Recent History
2011

Andree Cazabon, Maya Gallus, Jane Michener, Summer Love, Brenda Longfellow
- ReFrame officially separated from our parent organization Kawartha World Issues Centre and became a non-profit organization called ReFrame Peterborough International Film Festival.
- ReFrame recruited an official Board of Directors to work with the Organizing Committee.
- ReFrame had the most successful festival in its history. Many more people attended and the community fully embraced ReFrame as a “must do” event.
- The Changing Our World high school program was an overwhelming success. Gay Straight Alliance Groups from the Kawartha Pine Ridge District School Board came together for the first time in history
- The program included 35 students, 7 KPR schools (north and south), 8 GSA staff advisors, 2 filmmakers, 7 cameras, 1 facilitator, 2 days, energy and food galore, equalling SUCCESS - producing 7 short films that shout out “proud”!
2010
- ReFrame’s co-founder and festival coordinator moved overseas for a year. For the first time in ReFrame history the festival was not organized by one of the women who co-founded the festival.
- The weather that year was the coldest in our festival’s history
2009
- We celebrated our fifth anniversary by giving our festival a new name: ReFrame Peterborough International Film Festival.
- We doubled the size of our elementary-school program, REELKids Film Festival, and included workshops led by local artists.
- We introduced a one-day high-school program called ReFrame: Changing Our World Film Festival, which included film presentations and workshops.
- We added a "Still" ReFrame program of local visual art displays and a new community art project, "Your Inner Artist."
- Our International Bazaar was a hit and included wonderful international food, crafts, and merchandise.
- We emphasized a greener festival by issuing a one-page program handout, encouraging people to "lug a mug," providing fully compostable takeout containers, and providing reusable dishes.
The Early History of ReFrame
2008
- We formed our first Festival Programming Committee with our community-based volunteers, and we presented our first ever 100 per cent made-in-Peterborough program. The event established a dynamic interconnection between the local and the global; it reflected the interests of our local area and at the same time responded to our audiences' needs while pushing the frontier of new forms and new ideas.
2007
- We took another leap forward in programming. The Peterborough festival was now uniquely our own creation. We began by doing an inventory of sorts looking at what was happening in the world and what our local groups and organizations were interested in and concerned about. We then shaped the form and the content of our programming based on these. We still drew on the wonderful package of work from Courtenay, but we were clearly heading in a new direction.

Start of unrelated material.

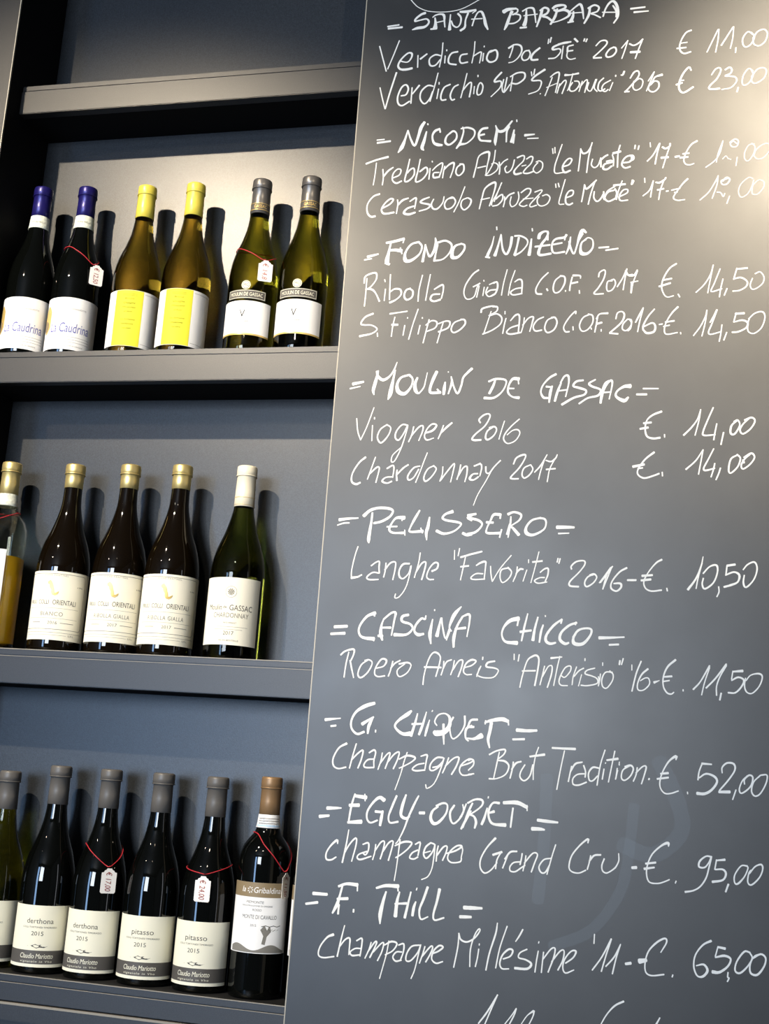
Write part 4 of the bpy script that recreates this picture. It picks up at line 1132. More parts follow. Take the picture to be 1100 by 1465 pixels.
('= EGLY-OURIET =', """
-5156,-324,47 -5055,-317,40 -4952,-309,18
-5255,-444,47 -5119,-423,32
-4771,-105,21 -4809,-262,29 -4833,-469,25
-4779,-132,39 -4609,-144,57
-4632,-99,18 -4621,-192,18
-4839,-264,43 -4704,-254,50
-4845,-493,36 -4654,-471,60
-4350,-164,53 -4421,-131,46 -4505,-203,32 -4576,-320,28 -4578,-423,25 -4525,-475,25 -4429,-436,25
-4467,-321,35 -4358,-323,35
-4363,-305,28 -4376,-399,42 -4388,-502,35
-4181,-91,28 -4236,-240,32 -4276,-373,25 -4250,-454,25 -4138,-433,28
-4051,-69,25 -4091,-211,42 -4105,-342,39 -4040,-383,38 -3984,-352,24
-3875,-70,21 -3935,-200,31 -4002,-371,28 -4050,-523,21 -4117,-675,17 -4153,-724,17
-3851,-296,38 -3781,-291,42
-3596,-194,24 -3669,-255,31 -3692,-349,42 -3649,-419,45 -3574,-395,38 -3485,-279,28 -3472,-167,24 -3531,-144,28 -3625,-187,28
-3376,-161,28 -3428,-256,31 -3412,-365,27 -3362,-398,24 -3273,-300,24 -3215,-131,21
-3144,-218,20 -3204,-332,34 -3267,-464,27
-3262,-143,17 -3248,-225,21 -3291,-320,21
-3130,-116,24 -3181,-238,31 -3245,-444,24
-3197,-120,24 -3095,-64,27 -3000,-70,31 -3005,-144,24 -3123,-244,20 -3198,-276,21
-3170,-265,27 -3102,-288,27 -3069,-358,37 -3084,-441,24
-2928,-166,20 -2959,-296,34 -2992,-385,34
-2919,-15,17 -2922,-37,17
-2767,-90,34 -2856,-96,27 -2907,-201,31 -2892,-309,30 -2832,-368,34 -2671,-369,50
-2831,-204,37 -2896,-227,24
-2711,-81,44 -2528,-68,54 -2395,-119,44
-2396,-91,17 -2392,-164,17
-2581,-141,24 -2593,-269,27 -2602,-393,23
-2248,-273,40 -2109,-281,43 -1980,-285,26
-2317,-390,50 -2215,-386,43 -2150,-391,23"""),
('Champagne Grand Cru - €. 95,00', """
-4967,-787,18 -4981,-741,31 -5064,-822,23 -5117,-919,21 -5110,-1002,23 -5040,-1006,24 -4973,-963,18
-4823,-590,15 -4846,-805,21 -4882,-1030,24
-4867,-918,18 -4798,-783,21 -4716,-693,24 -4704,-776,21 -4751,-1005,18
-4611,-769,18 -4534,-744,24 -4527,-836,21 -4562,-903,21 -4603,-879,21
-4546,-856,21 -4651,-901,20 -4677,-949,21 -4626,-969,24 -4482,-915,18
-4429,-754,18 -4437,-866,18 -4459,-959,18
-4438,-847,21 -4359,-721,21 -4310,-712,21 -4322,-820,21 -4353,-941,21
-4321,-838,21 -4251,-722,21 -4190,-695,21 -4206,-811,21 -4239,-951,21
-4095,-664,21 -4106,-839,18 -4121,-1042,15 -4139,-1207,15
-4161,-752,18 -4038,-691,30 -3931,-694,24 -3975,-774,21 -4075,-864,19 -4140,-906,19
-3882,-712,18 -3816,-679,24 -3821,-762,21 -3834,-854,21
-3839,-782,21 -3913,-824,21 -3947,-891,21 -3888,-904,21 -3833,-872,21
-3672,-677,24 -3735,-737,24 -3758,-830,24 -3716,-881,24 -3645,-803,21 -3613,-700,21 -3672,-674,21
-3609,-691,19 -3614,-837,18 -3632,-1002,16 -3682,-1114,15 -3766,-1161,15
-3759,-816,16 -3665,-783,16
-3564,-706,19 -3578,-798,19 -3580,-910,19
-3576,-834,21 -3496,-719,23 -3444,-705,21 -3454,-788,20 -3495,-891,20
-3444,-796,20 -3323,-750,23 -3241,-690,26 -3307,-686,23 -3398,-765,20 -3427,-858,20 -3371,-908,20 -3258,-890,20 -3237,-843,16
-3251,-681,19 -3229,-734,17 -3242,-825,17 -3240,-861,17
-2795,-547,32 -2901,-672,22 -2978,-822,20 -2981,-939,20 -2921,-1006,20 -2839,-964,19 -2760,-859,17
-2821,-765,29 -2702,-719,32
-2706,-711,19 -2762,-823,19 -2775,-940,19
-2625,-758,19 -2649,-832,19 -2682,-924,19
-2660,-806,20 -2590,-711,26 -2502,-695,23
-2432,-716,20 -2438,-779,20 -2453,-861,20
-2445,-824,20 -2537,-841,19 -2585,-898,19 -2578,-951,20 -2513,-955,20 -2442,-904,20 -2388,-864,20
-2381,-739,17 -2390,-829,17 -2412,-938,17
-2398,-838,18 -2294,-705,20 -2229,-712,20 -2261,-818,20 -2301,-943,20
-1996,-569,17 -2036,-711,17 -2095,-956,17
-2052,-748,18 -2143,-773,19 -2203,-867,20 -2173,-936,21 -2118,-931,20 -2067,-838,20
-1578,-516,17 -1580,-466,28 -1677,-550,20 -1781,-691,20 -1812,-835,18 -1773,-894,19 -1682,-904,18 -1593,-861,18
-1537,-672,18 -1552,-761,18 -1575,-851,18
-1552,-744,21 -1492,-668,25 -1406,-653,22
-1361,-697,19 -1389,-783,19 -1377,-852,18 -1323,-874,18 -1244,-824,18 -1201,-777,18
-1179,-617,14 -1176,-713,16 -1218,-804,18
-1005,-782,35 -948,-774,38
-550,-480,14 -558,-437,35 -641,-478,24 -753,-592,19 -811,-736,18 -817,-858,18 -780,-942,18 -683,-951,18 -604,-927,17 -530,-890,17
-833,-717,27 -707,-693,27
-849,-783,33 -723,-755,22
-446,-900,16 -456,-929,16
-11,-568,24 -81,-565,19 -157,-631,24 -165,-701,24 -96,-704,21 -45,-639,17 -15,-568,19 -44,-708,19 -76,-831,19 -144,-940,19 -229,-999,19 -332,-1025,27
49,-606,19 152,-589,32
49,-597,17 29,-720,17
34,-719,19 128,-711,24 167,-760,26 130,-840,24 2,-873,32
199,-885,24 166,-982,21
427,-644,21 350,-650,17 274,-768,18 276,-862,18 318,-867,24 394,-775,17 435,-669,17 418,-645,18
453,-736,16 520,-645,18 596,-613,23 613,-672,18 572,-777,18 480,-870,21 434,-840,18 444,-737,17 470,-692,17"""),
('= F. THILL =', """
-5261,-1467,46 -5062,-1464,39
-5352,-1612,32 -5187,-1579,36
-4909,-1345,32 -4797,-1302,39 -4644,-1304,49
-4644,-1304,21 -4641,-1384,21
-4854,-1331,25 -4883,-1471,32 -4913,-1583,46 -4967,-1700,25
-4884,-1580,25 -4888,-1704,28
-4915,-1510,32 -4767,-1493,42
-4674,-1625,25 -4675,-1661,25
-4380,-1322,28 -4250,-1280,42 -4076,-1274,52
-4086,-1275,21 -4076,-1336,21
-4241,-1357,24 -4274,-1490,42 -4301,-1655,52 -4296,-1777,17
-4056,-1345,24 -4082,-1473,41 -4092,-1663,52
-4109,-1503,24 -3946,-1483,34
-3899,-1331,21 -3934,-1514,31 -3962,-1669,38
-3820,-1274,17 -3827,-1303,17
-3825,-1451,21 -3847,-1525,38 -3859,-1633,38
-3674,-1249,34 -3721,-1406,34 -3769,-1553,27 -3742,-1667,24 -3646,-1628,17
-3511,-1262,41 -3539,-1426,34 -3576,-1590,27 -3553,-1662,24 -3430,-1621,24
-3171,-1468,50 -3055,-1463,47 -2929,-1457,30
-3217,-1589,44 -3068,-1579,34"""),
("Champagne Millésime '11 - €. 65,00", """
-4931,-1974,39 -5016,-2018,24 -5104,-2144,20 -5119,-2253,20 -5044,-2282,21 -4899,-2253,19
-4784,-1843,15 -4819,-2027,21 -4856,-2249,21
-4831,-2118,18 -4760,-2021,21 -4699,-2001,24 -4695,-2105,20 -4697,-2212,16
-4604,-2024,18 -4533,-1985,24 -4527,-2071,21 -4541,-2215,18
-4539,-2116,19 -4616,-2124,19 -4680,-2175,19 -4648,-2216,24 -4542,-2197,21
-4400,-2023,18 -4422,-2114,18 -4471,-2235,18
-4439,-2152,19 -4352,-2018,21 -4323,-2016,21 -4347,-2089,21 -4405,-2219,21
-4362,-2144,19 -4264,-2028,19 -4226,-2021,19 -4247,-2133,19 -4297,-2248,19
-4158,-1982,16 -4179,-2144,16 -4215,-2307,15 -4252,-2470,15
-4215,-2041,18 -4123,-1988,26 -4045,-2007,23 -4096,-2101,19 -4197,-2164,18
-4024,-2023,18 -3953,-2002,23 -3952,-2105,20 -3983,-2205,18
-3971,-2106,19 -4047,-2114,20 -4090,-2180,21 -4048,-2229,22 -3973,-2209,22
-3740,-1996,19 -3843,-2023,22 -3903,-2118,20 -3907,-2206,20 -3841,-2200,20 -3753,-2085,19 -3722,-1985,19 -3750,-2138,17 -3785,-2318,16 -3826,-2427,16
-3664,-2006,19 -3686,-2097,19 -3725,-2224,19
-3693,-2133,20 -3588,-1999,20 -3559,-2014,20 -3591,-2105,20 -3642,-2201,20
-3555,-2084,20 -3481,-2050,22 -3419,-1992,23 -3476,-1979,23 -3547,-2057,22 -3563,-2155,20 -3500,-2202,22 -3412,-2172,17
-3220,-1797,14 -3223,-1964,19 -3264,-2231,17
-3220,-1797,20 -3191,-1873,23 -3106,-1897,23 -3007,-1838,20 -2943,-1744,19 -2957,-1719,17 -3008,-1803,17 -3054,-1983,17 -3051,-2201,17
-2940,-1902,14 -2941,-1923,14
-2945,-1969,17 -2956,-2078,17 -2978,-2194,17
-2715,-1622,14 -2732,-1760,23 -2802,-2011,20 -2837,-2223,20
-2585,-1650,17 -2668,-1929,17 -2710,-2185,17
-2619,-2063,18 -2526,-2019,20 -2497,-1947,25 -2549,-1935,25 -2627,-2012,23 -2659,-2119,20 -2628,-2182,20 -2537,-2176,17
-2378,-1671,20 -2420,-1757,22 -2466,-1831,14
-2312,-1912,18 -2401,-1964,17 -2416,-2026,20 -2324,-2043,22 -2249,-2087,28 -2301,-2153,31 -2461,-2160,34
-2162,-1802,14 -2167,-1825,14
-2166,-1919,17 -2183,-2038,17 -2198,-2185,17
-2097,-1926,17 -2106,-2047,17 -2115,-2182,17
-2099,-2012,18 -2005,-1882,19 -1951,-1869,19 -1965,-1982,19 -2029,-2168,19
-1989,-2036,18 -1887,-1897,19 -1834,-1887,19 -1847,-2005,19 -1905,-2130,19
-1810,-2035,19 -1714,-1957,19 -1682,-1877,25 -1744,-1883,19 -1821,-1985,19 -1843,-2090,19 -1805,-2155,19 -1700,-2107,15
-1454,-1644,16 -1457,-1761,16
-1468,-2086,19 -1349,-1909,19 -1239,-1681,19
-1239,-1687,18 -1298,-1884,18 -1353,-2091,18
-1299,-2025,18 -1193,-1894,21 -1121,-1736,14
-1125,-1747,18 -1172,-1912,18 -1213,-2107,18
-1052,-1969,32 -986,-1954,38
-618,-1788,14 -549,-1662,20 -571,-1614,24 -672,-1674,24 -772,-1793,19 -809,-1937,17 -796,-2045,17 -723,-2078,19 -571,-2049,19
-882,-1920,63 -794,-1899,44
-463,-2042,17 -471,-2070,17
-2,-1590,31 -102,-1649,22 -191,-1777,19 -209,-1917,20 -166,-2022,20 -96,-2025,28 -41,-1950,31 -88,-1882,25 -179,-1905,15
79,-1656,25 169,-1667,34
79,-1662,17 51,-1773,17
51,-1783,19 161,-1753,31 237,-1785,25 202,-1877,25 103,-1955,31 19,-1958,43
207,-1945,17 204,-2004,18 220,-2012,18 200,-2057,18
468,-1684,21 399,-1681,24 311,-1807,20 292,-1917,21 352,-1940,24 440,-1853,20 495,-1750,18 468,-1690,21
597,-1691,21 518,-1728,18 470,-1831,20 480,-1928,24 559,-1939,27 637,-1834,21 656,-1734,21 597,-1691,24 499,-1750,24"""),
('tops of the next line', """
-2900,-2886,18 -2790,-2729,22 -2667,-2509,17
-2667,-2513,13 -2738,-2683,18 -2842,-2956,15
-2557,-2855,13 -2477,-2746,14 -2417,-2649,15
-2417,-2653,16 -2445,-2742,18 -2522,-2901,16
-2193,-2655,26 -2275,-2724,13 -2344,-2832,13
-2188,-2655,23 -2200,-2726,16 -2268,-2873,16
-1061,-2422,25 -1172,-2487,22 -1272,-2607,16 -1350,-2753,14
-610,-2569,16 -658,-2662,25"""),
]
def on_board(x, z, off): return (x, -PROT - off, z + EYE)
for k, (txt, dat) in enumerate(WRITING):
    sts = [[tuple(int(c) / 10000 for c in q.split(',')) for q in l.split()] for l in dat.strip().split('\n')]
    spans = sorted(((min(q[0] for q in st), max(q[0] for q in st)), n) for n, st in enumerate(sts))
    words, reach = [[]], None                        # one part for each written word or price
    for (a, b), n in spans:
        if reach is not None and a - reach > .0085: words.append([])
        reach = b if reach is None else max(reach, b)
        words[-1].append(sts[n])
    for wd in words:
        V, F = ribbon(wd, .0003, on_board)
        raw('handwritten_word', V, F, PAINT, board)
def ghost(pts, w):
    V, F = ribbon([[(x, z, w) for x, z in pts]], .00015, on_board, 6)
    return raw('wiped_smear', V, F, GHOST, board)
GHOSTS = [([(-.215, .03), (-.215, -.05), (-.22, -.13)], .016),
          ([(-.07, .06), (-.045, .01), (-.04, -.03), (-.075, -.06), (-.115, -.05)], .020),
          ([(-.10, .0), (-.105, -.06), (-.115, -.11), (-.15, -.16), (-.20, -.185)], .014)]
for g in GHOSTS: ghost(*g)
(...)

- We added more panel discussions with filmmakers and included more question and answer sessions after film screenings.
2006
- We included productions that we found on our own (making up one-quarter of our program) and added local filmmakers and performances and exhibitions by local activists and arts groups. We began to actively seek out more work by regional filmmakers and broaden our scope, looking for more and different ways of telling stories and talking about complex issues.
- We invited visiting filmmakers to Peterborough for the first time.
- The Beginning
- We presented a package of films from the World Community Film Festival in Courtenay, B.C. The Courtenay festival made its package available to ReFrame and a number of other like-minded communities across the country.